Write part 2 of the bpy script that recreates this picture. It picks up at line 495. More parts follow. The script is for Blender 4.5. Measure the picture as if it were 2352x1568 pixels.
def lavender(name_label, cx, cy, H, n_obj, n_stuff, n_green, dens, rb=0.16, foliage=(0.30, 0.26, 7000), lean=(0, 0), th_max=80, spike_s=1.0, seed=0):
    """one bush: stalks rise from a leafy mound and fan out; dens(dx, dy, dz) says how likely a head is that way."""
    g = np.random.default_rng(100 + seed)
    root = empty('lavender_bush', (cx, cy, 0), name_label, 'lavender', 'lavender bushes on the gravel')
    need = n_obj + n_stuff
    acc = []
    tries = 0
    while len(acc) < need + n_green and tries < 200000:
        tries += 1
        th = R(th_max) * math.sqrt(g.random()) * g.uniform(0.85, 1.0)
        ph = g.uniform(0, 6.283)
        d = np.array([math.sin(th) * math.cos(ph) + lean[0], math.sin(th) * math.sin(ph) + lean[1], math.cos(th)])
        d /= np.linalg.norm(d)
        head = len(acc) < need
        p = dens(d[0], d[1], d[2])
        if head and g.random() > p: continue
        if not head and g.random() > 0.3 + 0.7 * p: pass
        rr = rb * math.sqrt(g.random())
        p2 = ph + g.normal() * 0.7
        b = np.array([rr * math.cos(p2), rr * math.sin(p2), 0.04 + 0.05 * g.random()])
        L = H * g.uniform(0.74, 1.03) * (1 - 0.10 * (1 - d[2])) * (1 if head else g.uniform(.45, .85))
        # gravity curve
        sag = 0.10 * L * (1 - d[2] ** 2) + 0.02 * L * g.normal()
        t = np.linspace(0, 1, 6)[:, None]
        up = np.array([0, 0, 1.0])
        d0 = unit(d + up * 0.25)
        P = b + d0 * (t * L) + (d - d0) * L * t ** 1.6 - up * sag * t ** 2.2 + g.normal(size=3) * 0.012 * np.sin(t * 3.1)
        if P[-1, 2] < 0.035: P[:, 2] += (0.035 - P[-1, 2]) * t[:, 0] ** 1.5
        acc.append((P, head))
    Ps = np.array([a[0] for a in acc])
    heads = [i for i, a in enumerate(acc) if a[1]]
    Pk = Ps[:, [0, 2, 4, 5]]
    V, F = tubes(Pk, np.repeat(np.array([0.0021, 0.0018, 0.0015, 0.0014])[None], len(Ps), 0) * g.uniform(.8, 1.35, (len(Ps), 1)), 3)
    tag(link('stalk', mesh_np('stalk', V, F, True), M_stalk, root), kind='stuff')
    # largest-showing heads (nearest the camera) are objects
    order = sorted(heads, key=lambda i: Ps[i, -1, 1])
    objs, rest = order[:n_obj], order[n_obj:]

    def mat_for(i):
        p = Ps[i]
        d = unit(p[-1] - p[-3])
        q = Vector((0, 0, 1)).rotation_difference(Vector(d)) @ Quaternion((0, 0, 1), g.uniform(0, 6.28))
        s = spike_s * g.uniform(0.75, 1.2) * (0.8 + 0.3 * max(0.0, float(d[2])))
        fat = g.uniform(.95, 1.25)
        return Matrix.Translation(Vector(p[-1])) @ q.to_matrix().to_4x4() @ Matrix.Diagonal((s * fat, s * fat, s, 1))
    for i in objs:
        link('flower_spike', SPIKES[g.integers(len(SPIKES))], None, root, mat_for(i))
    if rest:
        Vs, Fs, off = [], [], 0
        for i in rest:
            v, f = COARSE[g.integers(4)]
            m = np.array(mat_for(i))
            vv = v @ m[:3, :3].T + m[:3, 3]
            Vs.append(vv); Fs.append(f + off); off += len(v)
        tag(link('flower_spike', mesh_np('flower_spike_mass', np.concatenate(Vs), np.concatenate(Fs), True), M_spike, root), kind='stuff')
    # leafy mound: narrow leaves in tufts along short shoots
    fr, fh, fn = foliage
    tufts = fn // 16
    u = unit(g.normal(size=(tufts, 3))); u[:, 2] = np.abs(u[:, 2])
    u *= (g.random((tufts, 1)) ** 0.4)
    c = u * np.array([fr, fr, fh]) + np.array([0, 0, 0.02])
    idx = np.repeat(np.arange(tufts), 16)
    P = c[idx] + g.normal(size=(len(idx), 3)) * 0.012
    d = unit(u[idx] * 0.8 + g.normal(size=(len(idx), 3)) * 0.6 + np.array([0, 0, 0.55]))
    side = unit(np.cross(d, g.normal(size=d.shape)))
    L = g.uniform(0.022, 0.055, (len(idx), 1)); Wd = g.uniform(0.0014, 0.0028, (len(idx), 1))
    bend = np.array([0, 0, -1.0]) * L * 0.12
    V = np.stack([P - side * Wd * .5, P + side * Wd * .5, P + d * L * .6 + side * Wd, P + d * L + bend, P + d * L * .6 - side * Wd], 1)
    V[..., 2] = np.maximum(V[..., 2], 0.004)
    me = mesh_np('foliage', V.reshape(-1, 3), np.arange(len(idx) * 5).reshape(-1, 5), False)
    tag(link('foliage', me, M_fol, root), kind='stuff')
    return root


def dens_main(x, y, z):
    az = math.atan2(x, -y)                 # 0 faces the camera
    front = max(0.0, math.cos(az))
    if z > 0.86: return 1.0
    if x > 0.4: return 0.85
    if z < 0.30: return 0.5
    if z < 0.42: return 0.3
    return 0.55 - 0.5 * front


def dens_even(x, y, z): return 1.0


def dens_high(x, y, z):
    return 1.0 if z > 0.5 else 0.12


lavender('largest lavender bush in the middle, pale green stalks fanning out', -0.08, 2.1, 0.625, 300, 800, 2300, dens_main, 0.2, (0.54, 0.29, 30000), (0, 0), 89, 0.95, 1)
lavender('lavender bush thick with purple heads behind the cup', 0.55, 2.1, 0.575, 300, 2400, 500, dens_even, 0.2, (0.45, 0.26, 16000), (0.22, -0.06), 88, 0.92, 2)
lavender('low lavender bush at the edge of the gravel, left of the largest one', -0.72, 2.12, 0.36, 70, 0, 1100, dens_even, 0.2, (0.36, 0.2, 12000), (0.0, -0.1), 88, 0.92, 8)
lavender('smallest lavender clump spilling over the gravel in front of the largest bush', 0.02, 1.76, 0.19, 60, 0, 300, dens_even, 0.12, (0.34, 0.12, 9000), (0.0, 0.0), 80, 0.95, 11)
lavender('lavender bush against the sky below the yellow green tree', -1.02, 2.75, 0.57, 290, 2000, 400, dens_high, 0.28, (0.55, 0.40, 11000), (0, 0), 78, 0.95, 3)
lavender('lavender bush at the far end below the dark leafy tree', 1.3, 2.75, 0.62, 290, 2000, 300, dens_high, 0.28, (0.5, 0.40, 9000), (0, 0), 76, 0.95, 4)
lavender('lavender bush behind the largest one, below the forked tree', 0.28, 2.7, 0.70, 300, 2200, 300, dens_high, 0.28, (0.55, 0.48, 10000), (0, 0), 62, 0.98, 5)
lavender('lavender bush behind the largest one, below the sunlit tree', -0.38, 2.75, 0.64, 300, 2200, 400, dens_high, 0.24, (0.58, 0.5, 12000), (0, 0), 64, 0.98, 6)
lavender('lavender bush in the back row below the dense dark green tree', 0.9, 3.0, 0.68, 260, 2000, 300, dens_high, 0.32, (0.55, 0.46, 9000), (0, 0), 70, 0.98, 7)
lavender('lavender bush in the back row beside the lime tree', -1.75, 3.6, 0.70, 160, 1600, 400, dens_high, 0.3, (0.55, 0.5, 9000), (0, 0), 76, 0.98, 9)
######
> Exercise requirements
Copy out the material above in its entirety. Every detail must match.

> Exercise solution
Write part 2 of the bpy script that recreates this picture. It picks up at line 495. More parts follow. The script is for Blender 4.5. Measure the picture as if it were 2352x1568 pixels.
def lavender(name_label, cx, cy, H, n_obj, n_stuff, n_green, dens, rb=0.16, foliage=(0.30, 0.26, 7000), lean=(0, 0), th_max=80, spike_s=1.0, seed=0):
    """one bush: stalks rise from a leafy mound and fan out; dens(dx, dy, dz) says how likely a head is that way."""
    g = np.random.default_rng(100 + seed)
    root = empty('lavender_bush', (cx, cy, 0), name_label, 'lavender', 'lavender bushes on the gravel')
    need = n_obj + n_stuff
    acc = []
    tries = 0
    while len(acc) < need + n_green and tries < 200000:
        tries += 1
        th = R(th_max) * math.sqrt(g.random()) * g.uniform(0.85, 1.0)
        ph = g.uniform(0, 6.283)
        d = np.array([math.sin(th) * math.cos(ph) + lean[0], math.sin(th) * math.sin(ph) + lean[1], math.cos(th)])
        d /= np.linalg.norm(d)
        head = len(acc) < need
        p = dens(d[0], d[1], d[2])
        if head and g.random() > p: continue
        if not head and g.random() > 0.3 + 0.7 * p: pass
        rr = rb * math.sqrt(g.random())
        p2 = ph + g.normal() * 0.7
        b = np.array([rr * math.cos(p2), rr * math.sin(p2), 0.04 + 0.05 * g.random()])
        L = H * g.uniform(0.74, 1.03) * (1 - 0.10 * (1 - d[2])) * (1 if head else g.uniform(.45, .85))
        # gravity curve
        sag = 0.10 * L * (1 - d[2] ** 2) + 0.02 * L * g.normal()
        t = np.linspace(0, 1, 6)[:, None]
        up = np.array([0, 0, 1.0])
        d0 = unit(d + up * 0.25)
        P = b + d0 * (t * L) + (d - d0) * L * t ** 1.6 - up * sag * t ** 2.2 + g.normal(size=3) * 0.012 * np.sin(t * 3.1)
        if P[-1, 2] < 0.035: P[:, 2] += (0.035 - P[-1, 2]) * t[:, 0] ** 1.5
        acc.append((P, head))
    Ps = np.array([a[0] for a in acc])
    heads = [i for i, a in enumerate(acc) if a[1]]
    Pk = Ps[:, [0, 2, 4, 5]]
    V, F = tubes(Pk, np.repeat(np.array([0.0021, 0.0018, 0.0015, 0.0014])[None], len(Ps), 0) * g.uniform(.8, 1.35, (len(Ps), 1)), 3)
    tag(link('stalk', mesh_np('stalk', V, F, True), M_stalk, root), kind='stuff')
    # largest-showing heads (nearest the camera) are objects
    order = sorted(heads, key=lambda i: Ps[i, -1, 1])
    objs, rest = order[:n_obj], order[n_obj:]

    def mat_for(i):
        p = Ps[i]
        d = unit(p[-1] - p[-3])
        q = Vector((0, 0, 1)).rotation_difference(Vector(d)) @ Quaternion((0, 0, 1), g.uniform(0, 6.28))
        s = spike_s * g.uniform(0.75, 1.2) * (0.8 + 0.3 * max(0.0, float(d[2])))
        fat = g.uniform(.95, 1.25)
        return Matrix.Translation(Vector(p[-1])) @ q.to_matrix().to_4x4() @ Matrix.Diagonal((s * fat, s * fat, s, 1))
    for i in objs:
        link('flower_spike', SPIKES[g.integers(len(SPIKES))], None, root, mat_for(i))
    if rest:
        Vs, Fs, off = [], [], 0
        for i in rest:
            v, f = COARSE[g.integers(4)]
            m = np.array(mat_for(i))
            vv = v @ m[:3, :3].T + m[:3, 3]
            Vs.append(vv); Fs.append(f + off); off += len(v)
        tag(link('flower_spike', mesh_np('flower_spike_mass', np.concatenate(Vs), np.concatenate(Fs), True), M_spike, root), kind='stuff')
    # leafy mound: narrow leaves in tufts along short shoots
    fr, fh, fn = foliage
    tufts = fn // 16
    u = unit(g.normal(size=(tufts, 3))); u[:, 2] = np.abs(u[:, 2])
    u *= (g.random((tufts, 1)) ** 0.4)
    c = u * np.array([fr, fr, fh]) + np.array([0, 0, 0.02])
    idx = np.repeat(np.arange(tufts), 16)
    P = c[idx] + g.normal(size=(len(idx), 3)) * 0.012
    d = unit(u[idx] * 0.8 + g.normal(size=(len(idx), 3)) * 0.6 + np.array([0, 0, 0.55]))
    side = unit(np.cross(d, g.normal(size=d.shape)))
    L = g.uniform(0.022, 0.055, (len(idx), 1)); Wd = g.uniform(0.0014, 0.0028, (len(idx), 1))
    bend = np.array([0, 0, -1.0]) * L * 0.12
    V = np.stack([P - side * Wd * .5, P + side * Wd * .5, P + d * L * .6 + side * Wd, P + d * L + bend, P + d * L * .6 - side * Wd], 1)
    V[..., 2] = np.maximum(V[..., 2], 0.004)
    me = mesh_np('foliage', V.reshape(-1, 3), np.arange(len(idx) * 5).reshape(-1, 5), False)
    tag(link('foliage', me, M_fol, root), kind='stuff')
    return root


def dens_main(x, y, z):
    az = math.atan2(x, -y)                 # 0 faces the camera
    front = max(0.0, math.cos(az))
    if z > 0.86: return 1.0
    if x > 0.4: return 0.85
    if z < 0.30: return 0.5
    if z < 0.42: return 0.3
    return 0.55 - 0.5 * front


def dens_even(x, y, z): return 1.0


def dens_high(x, y, z):
    return 1.0 if z > 0.5 else 0.12


lavender('largest lavender bush in the middle, pale green stalks fanning out', -0.08, 2.1, 0.625, 300, 800, 2300, dens_main, 0.2, (0.54, 0.29, 30000), (0, 0), 89, 0.95, 1)
lavender('lavender bush thick with purple heads behind the cup', 0.55, 2.1, 0.575, 300, 2400, 500, dens_even, 0.2, (0.45, 0.26, 16000), (0.22, -0.06), 88, 0.92, 2)
lavender('low lavender bush at the edge of the gravel, left of the largest one', -0.72, 2.12, 0.36, 70, 0, 1100, dens_even, 0.2, (0.36, 0.2, 12000), (0.0, -0.1), 88, 0.92, 8)
lavender('smallest lavender clump spilling over the gravel in front of the largest bush', 0.02, 1.76, 0.19, 60, 0, 300, dens_even, 0.12, (0.34, 0.12, 9000), (0.0, 0.0), 80, 0.95, 11)
lavender('lavender bush against the sky below the yellow green tree', -1.02, 2.75, 0.57, 290, 2000, 400, dens_high, 0.28, (0.55, 0.40, 11000), (0, 0), 78, 0.95, 3)
lavender('lavender bush at the far end below the dark leafy tree', 1.3, 2.75, 0.62, 290, 2000, 300, dens_high, 0.28, (0.5, 0.40, 9000), (0, 0), 76, 0.95, 4)
lavender('lavender bush behind the largest one, below the forked tree', 0.28, 2.7, 0.70, 300, 2200, 300, dens_high, 0.28, (0.55, 0.48, 10000), (0, 0), 62, 0.98, 5)
lavender('lavender bush behind the largest one, below the sunlit tree', -0.38, 2.75, 0.64, 300, 2200, 400, dens_high, 0.24, (0.58, 0.5, 12000), (0, 0), 64, 0.98, 6)
lavender('lavender bush in the back row below the dense dark green tree', 0.9, 3.0, 0.68, 260, 2000, 300, dens_high, 0.32, (0.55, 0.46, 9000), (0, 0), 70, 0.98, 7)
lavender('lavender bush in the back row beside the lime tree', -1.75, 3.6, 0.70, 160, 1600, 400, dens_high, 0.3, (0.55, 0.5, 9000), (0, 0), 76, 0.98, 9)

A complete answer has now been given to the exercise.